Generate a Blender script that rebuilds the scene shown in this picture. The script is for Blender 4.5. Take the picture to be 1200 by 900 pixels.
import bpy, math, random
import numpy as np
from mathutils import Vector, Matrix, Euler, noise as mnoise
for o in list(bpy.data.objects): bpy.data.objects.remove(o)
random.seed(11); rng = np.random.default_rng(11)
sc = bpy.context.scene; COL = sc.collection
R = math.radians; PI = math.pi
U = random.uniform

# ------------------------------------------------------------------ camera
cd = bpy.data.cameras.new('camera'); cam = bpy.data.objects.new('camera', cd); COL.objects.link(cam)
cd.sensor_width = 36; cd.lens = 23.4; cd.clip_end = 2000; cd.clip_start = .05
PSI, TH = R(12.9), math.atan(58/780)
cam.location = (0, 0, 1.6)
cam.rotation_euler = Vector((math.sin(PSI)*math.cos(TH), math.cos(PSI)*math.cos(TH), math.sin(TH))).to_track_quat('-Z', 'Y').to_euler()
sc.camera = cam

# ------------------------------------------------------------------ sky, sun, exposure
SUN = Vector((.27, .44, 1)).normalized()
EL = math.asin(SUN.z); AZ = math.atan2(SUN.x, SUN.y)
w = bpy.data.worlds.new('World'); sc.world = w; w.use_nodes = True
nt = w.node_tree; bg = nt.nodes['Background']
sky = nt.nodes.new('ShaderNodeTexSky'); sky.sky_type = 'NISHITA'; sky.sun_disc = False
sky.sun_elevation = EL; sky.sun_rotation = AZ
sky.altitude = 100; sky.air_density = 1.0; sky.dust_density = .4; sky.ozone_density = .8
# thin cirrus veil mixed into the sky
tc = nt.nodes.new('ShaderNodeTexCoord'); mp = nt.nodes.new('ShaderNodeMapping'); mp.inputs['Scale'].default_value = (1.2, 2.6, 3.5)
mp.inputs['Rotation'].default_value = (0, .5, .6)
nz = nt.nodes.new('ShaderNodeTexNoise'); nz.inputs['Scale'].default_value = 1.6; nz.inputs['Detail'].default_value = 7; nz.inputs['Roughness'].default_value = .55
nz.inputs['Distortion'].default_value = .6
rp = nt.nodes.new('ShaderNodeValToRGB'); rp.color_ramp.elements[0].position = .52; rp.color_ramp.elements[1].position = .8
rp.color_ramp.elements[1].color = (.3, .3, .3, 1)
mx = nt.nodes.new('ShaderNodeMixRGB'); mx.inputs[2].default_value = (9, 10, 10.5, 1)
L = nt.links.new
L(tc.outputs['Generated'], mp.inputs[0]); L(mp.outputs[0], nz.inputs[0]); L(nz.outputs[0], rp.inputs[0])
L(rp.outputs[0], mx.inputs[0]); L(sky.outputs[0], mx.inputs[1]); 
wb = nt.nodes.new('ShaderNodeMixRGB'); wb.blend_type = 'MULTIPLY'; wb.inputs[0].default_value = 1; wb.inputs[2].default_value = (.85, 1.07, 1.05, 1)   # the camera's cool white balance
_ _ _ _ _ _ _
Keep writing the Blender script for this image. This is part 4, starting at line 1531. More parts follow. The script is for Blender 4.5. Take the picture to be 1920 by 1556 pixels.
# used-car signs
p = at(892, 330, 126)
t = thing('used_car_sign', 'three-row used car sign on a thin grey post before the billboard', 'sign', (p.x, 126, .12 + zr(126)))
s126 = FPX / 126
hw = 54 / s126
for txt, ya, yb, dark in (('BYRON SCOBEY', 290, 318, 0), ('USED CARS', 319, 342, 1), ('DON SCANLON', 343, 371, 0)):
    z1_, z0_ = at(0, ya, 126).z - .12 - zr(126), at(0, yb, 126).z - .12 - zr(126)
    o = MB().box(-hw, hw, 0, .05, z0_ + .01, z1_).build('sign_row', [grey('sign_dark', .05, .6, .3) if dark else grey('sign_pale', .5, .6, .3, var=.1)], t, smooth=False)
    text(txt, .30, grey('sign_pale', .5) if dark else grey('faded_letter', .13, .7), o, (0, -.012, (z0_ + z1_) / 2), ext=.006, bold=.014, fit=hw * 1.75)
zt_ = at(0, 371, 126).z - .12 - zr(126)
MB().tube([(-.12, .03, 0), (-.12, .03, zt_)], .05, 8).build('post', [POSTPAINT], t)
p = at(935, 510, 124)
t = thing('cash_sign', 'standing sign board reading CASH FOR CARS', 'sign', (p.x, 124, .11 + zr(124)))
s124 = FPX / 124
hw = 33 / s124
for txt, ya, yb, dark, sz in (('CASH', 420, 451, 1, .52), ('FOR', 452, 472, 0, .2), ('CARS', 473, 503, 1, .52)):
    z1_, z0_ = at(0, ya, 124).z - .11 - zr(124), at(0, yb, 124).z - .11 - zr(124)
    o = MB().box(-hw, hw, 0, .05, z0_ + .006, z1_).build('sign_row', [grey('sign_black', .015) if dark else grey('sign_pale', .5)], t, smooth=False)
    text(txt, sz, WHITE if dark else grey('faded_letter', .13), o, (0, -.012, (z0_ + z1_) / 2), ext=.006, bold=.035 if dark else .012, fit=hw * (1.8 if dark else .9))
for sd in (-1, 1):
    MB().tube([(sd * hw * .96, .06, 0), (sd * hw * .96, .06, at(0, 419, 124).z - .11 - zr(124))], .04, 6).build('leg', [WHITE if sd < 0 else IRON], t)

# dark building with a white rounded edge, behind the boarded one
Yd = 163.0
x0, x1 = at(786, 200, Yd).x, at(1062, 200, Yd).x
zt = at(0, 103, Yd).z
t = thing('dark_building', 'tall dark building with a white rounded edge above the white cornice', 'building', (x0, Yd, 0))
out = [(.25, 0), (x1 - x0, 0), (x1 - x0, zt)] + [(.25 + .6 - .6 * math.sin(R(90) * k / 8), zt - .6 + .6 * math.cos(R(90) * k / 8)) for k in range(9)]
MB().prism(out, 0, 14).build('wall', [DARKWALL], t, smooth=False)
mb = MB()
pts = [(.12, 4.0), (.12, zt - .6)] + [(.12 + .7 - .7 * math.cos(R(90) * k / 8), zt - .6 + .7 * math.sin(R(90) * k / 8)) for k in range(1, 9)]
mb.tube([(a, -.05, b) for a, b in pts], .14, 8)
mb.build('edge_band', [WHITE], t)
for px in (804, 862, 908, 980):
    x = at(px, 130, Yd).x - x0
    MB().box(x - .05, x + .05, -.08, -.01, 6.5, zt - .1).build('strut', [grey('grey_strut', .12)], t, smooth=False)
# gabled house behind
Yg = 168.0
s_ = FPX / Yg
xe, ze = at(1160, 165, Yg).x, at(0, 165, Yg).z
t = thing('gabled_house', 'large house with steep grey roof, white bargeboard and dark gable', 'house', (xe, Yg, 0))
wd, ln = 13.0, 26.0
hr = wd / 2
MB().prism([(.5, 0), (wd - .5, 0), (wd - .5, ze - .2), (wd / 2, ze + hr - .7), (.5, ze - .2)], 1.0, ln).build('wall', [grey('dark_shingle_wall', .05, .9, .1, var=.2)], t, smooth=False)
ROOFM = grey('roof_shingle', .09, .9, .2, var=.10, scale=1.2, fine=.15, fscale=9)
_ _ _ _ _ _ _
Goal
Proceeding from the line containing "[DARKWALL], t, smooth=False)" through the line containing "scale=1.2, fine=.15, fscale=9)", transcribe the lines above exactly, both end lines included.

Worked answer
MB().prism(out, 0, 14).build('wall', [DARKWALL], t, smooth=False)
mb = MB()
pts = [(.12, 4.0), (.12, zt - .6)] + [(.12 + .7 - .7 * math.cos(R(90) * k / 8), zt - .6 + .7 * math.sin(R(90) * k / 8)) for k in range(1, 9)]
mb.tube([(a, -.05, b) for a, b in pts], .14, 8)
mb.build('edge_band', [WHITE], t)
for px in (804, 862, 908, 980):
    x = at(px, 130, Yd).x - x0
    MB().box(x - .05, x + .05, -.08, -.01, 6.5, zt - .1).build('strut', [grey('grey_strut', .12)], t, smooth=False)
# gabled house behind
Yg = 168.0
s_ = FPX / Yg
xe, ze = at(1160, 165, Yg).x, at(0, 165, Yg).z
t = thing('gabled_house', 'large house with steep grey roof, white bargeboard and dark gable', 'house', (xe, Yg, 0))
wd, ln = 13.0, 26.0
hr = wd / 2
MB().prism([(.5, 0), (wd - .5, 0), (wd - .5, ze - .2), (wd / 2, ze + hr - .7), (.5, ze - .2)], 1.0, ln).build('wall', [grey('dark_shingle_wall', .05, .9, .1, var=.2)], t, smooth=False)
ROOFM = grey('roof_shingle', .09, .9, .2, var=.10, scale=1.2, fine=.15, fscale=9)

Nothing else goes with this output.